David Broder is a good, readable, and liberal wordsmith. His Oct. 18 column, "Putting keys to affordable homes…" promotes a new bill passed by the U.S. House. It seems modest, adding 1.5 million badly (his word) needed housing units over 10 years.

This bill relates to establishing rental units and first-time home buyers with an assist on down payments. Broder emphasizes this would help people with "severe" housing burdens (his quote). The $800 million to $1 billion a year distribution would come from 1.2 percent charge on the value of mortgages held by Fannie Mae and Freddie Mac agencies, plus similar monies from the FHA.

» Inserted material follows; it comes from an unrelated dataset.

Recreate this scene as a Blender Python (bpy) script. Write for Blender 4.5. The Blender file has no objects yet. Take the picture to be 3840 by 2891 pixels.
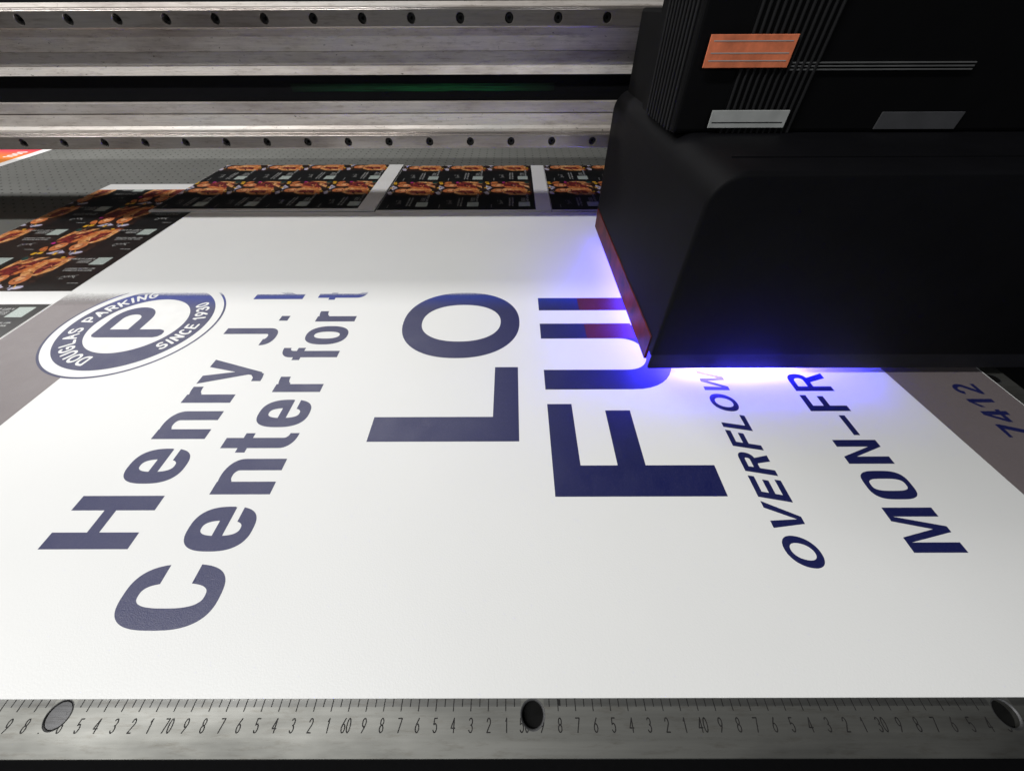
import bpy, bmesh, math, random
from mathutils import Vector, Matrix
from mathutils.geometry import delaunay_2d_cdt
random.seed(7)
scene = bpy.context.scene
COL = scene.collection
PI = math.pi
CM = 0.01           # everything below is measured in centimetres, ruler zero at X = 50.57

# ------------------------------------------------------------------ camera
cam = bpy.data.cameras.new('camera')
cam.sensor_width = 36.0
cam.lens = 36.0 * 1386.8 / 3840.0
cam.clip_start = 0.01
cam.clip_end = 60
camo = bpy.data.objects.new('camera', cam)
COL.objects.link(camo)
PITCH, ROLL, YAW = 0.805243, 0.003949, 0.001489
_r = Vector((math.cos(YAW), math.sin(YAW), 0)); _f = Vector((-math.sin(YAW), math.cos(YAW), 0)); _u = Vector((0, 0, 1))
_fw = _f * math.cos(PITCH) - _u * math.sin(PITCH)
_dn = -(_f * math.sin(PITCH) + _u * math.cos(PITCH))
_rr = _r * math.cos(ROLL) + _dn * math.sin(ROLL)
_dd = -_r * math.sin(ROLL) + _dn * math.cos(ROLL)
camo.matrix_world = Matrix(((_rr.x, -_dd.x, -_fw.x, 0), (_rr.y, -_dd.y, -_fw.y, 0), (_rr.z, -_dd.z, -_fw.z, 0.281294), (0, 0, 0, 1)))
scene.camera = camo

# ------------------------------------------------------------------ world, lamps, exposure
world = bpy.data.worlds.new('World')
scene.world = world
world.use_nodes = True
world.node_tree.nodes['Background'].inputs['Color'].default_value = (0.9, 0.95, 1.0, 1)
world.node_tree.nodes['Background'].inputs['Strength'].default_value = 0.012

def area(name, loc, sx, sy, power, color, rot=(0, 0, 0)):
    l = bpy.data.lights.new(name, 'AREA')
    l.shape = 'RECTANGLE'; l.size = sx; l.size_y = sy; l.energy = power; l.color = color
    o = bpy.data.objects.new(name, l); o.location = loc; o.rotation_euler = rot
    COL.objects.link(o); return o
# two rows of ceiling tubes: one above the operator (left), one behind the gantry
area('ceiling_tubes_front', (-1.95, -0.44, 2.20), 2.6, 0.12, 89, (1.0, 0.995, 0.975))
area('ceiling_tubes_rear', (-1.75, 1.50, 1.50), 2.9, 0.30, 38, (1.0, 0.985, 0.965))
area('fill_front_right', (0.8, -2.4, 1.6), 1.2, 0.12, 30.0, (0.93, 0.97, 1.0))  # added fill lamp, lifts the right side of the sign sheet

scene.view_settings.view_transform = 'Standard'
scene.view_settings.look = 'None'
scene.view_settings.exposure = 0.0
scene.view_settings.gamma = 1.0
scene.view_settings.use_curve_mapping = False
scene.cycles.use_denoising = True
scene.cycles.max_bounces = 8

# ------------------------------------------------------------------ helpers: materials
def new_mat(name):
    m = bpy.data.materials.new(name); m.use_nodes = True
    nt = m.node_tree
    return m, nt, nt.nodes['Principled BSDF']
def N(nt, kind, **kw):
    n = nt.nodes.new(kind)
    for k, v in kw.items(): setattr(n, k, v)
    return n
def coords(nt, scale=(1, 1, 1)):
    tc = N(nt, 'ShaderNodeTexCoord'); mp = N(nt, 'ShaderNodeMapping')
    mp.inputs['Scale'].default_value = scale
    nt.links.new(tc.outputs['Object'], mp.inputs['Vector'])
    return mp.outputs['Vector']
def noise(nt, vec, scale, detail=4, rough=0.55):
    n = N(nt, 'ShaderNodeTexNoise'); n.inputs['Scale'].default_value = scale
    n.inputs['Detail'].default_value = detail; n.inputs['Roughness'].default_value = rough
    nt.links.new(vec, n.inputs['Vector']); return n.outputs['Fac']
def ramp(nt, fac, stops):
    r = N(nt, 'ShaderNodeValToRGB'); e = r.color_ramp.elements
    while len(e) < len(stops): e.new(0.5)
    for i, (p, c) in enumerate(stops):
        e[i].position = p; e[i].color = (c[0], c[1], c[2], 1) if len(c) == 3 else c
    nt.links.new(fac, r.inputs['Fac']); return r.outputs['Color']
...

Didn't we just have a mortgage problem with loans/grants recently? Besides, this reminds me of our FICA payroll system of matching employee and employer fees. This new trust fund would just grow like FICA fees have grown.

Broder challenges the Republican arguments that taxes would accrue from some homeowners to benefit other homeowners. He is also worried about the "vagaries" of the congressional budget process for a current smaller program already running in HUD.

The bill is shy about 23 votes to override a veto.

The crowning touch to this piece is the last paragraph: "...housing is an important to people as food and drink -- and life itself."

Well, we all want our citizens to have good housing but does Broder also want trust funds set up for food, drink and life itself? Probably yes.